President Zelensky has spent months pleading with his Western allies for more weapons.

Earlier in 2024, supplies of US munitions dried up after a bill to give more military support to Ukraine was delayed for several months. European weapons makers were unable to fill the gap.

The US is letting two Nato countries, Denmark and the Netherlands, send US-made F-16 fighter jets to Ukraine. The first planes are expected to arrive later this summer.

How is Nato increasing its defences against Russia?

In 2023, Nato commanders agreed detailed plans for countering possible Russian attacks anywhere in the Arctic and north Atlantic, central Europe, or the Mediterranean region.

It has increased the number of troops in Europe on high alert from 40,000 to more than 300,000.

The alliance has also bolstered its defences on Russia’s borders with eight battlegroups, external.

How much do Nato members spend on defence?

Nato asks every member country to spend at least 2% of its national income on defence, and 23 of them are projected to meet that target in 2024. Only three did in 2014.

Graph showing Nato members which meet its 2% spending target and which do not

The biggest spenders (in proportion to the size of their economies) are the US and countries close to Russia, such as Poland and the Baltic Republics.

Nato’s European members and Canada collectively increased their defence spending by an estimated 9% in 2023, and are forecast to increase it by another 18% in 2024, external.

Chart showing Nato countries' defence spending as a percentage of GDP

Former Conservative Prime Minister Rishi Sunak committed the UK to increasing its military budget to 2.5% of national income from the current 2.3%.

Speaking on the way to the Washington summit, Sir Keir Starmer insisted his Labour government will honour that pledge.

However, the new armed forces minister, Luke Pollard, has not said when the target will be met.

When he was US President, Donald Trump pushed European Nato members to boost their defence spending.

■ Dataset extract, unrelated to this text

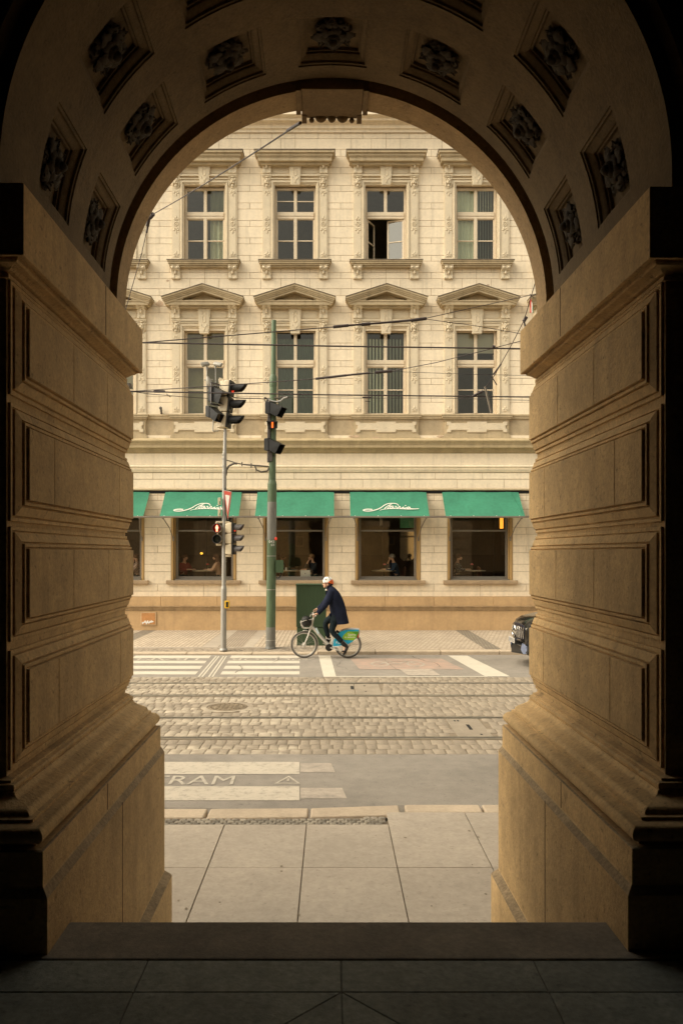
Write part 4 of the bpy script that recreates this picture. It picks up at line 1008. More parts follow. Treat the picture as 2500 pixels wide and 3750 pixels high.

During the current election campaign, Mr Trump – who is the Republican presidential nominee – warned that if he was re-elected, he might encourage Russia to attack Nato countries which failed to spend enough.

Mr Stoltenberg said his suggestion “undermines all of our security”.

At a campaign rally on Tuesday, Mr Trump told supporters that Nato countries were now contributing “hundreds of billions of dollars” more because he had warned them: “No, I will not protect you from Russia” unless they paid more to the alliance.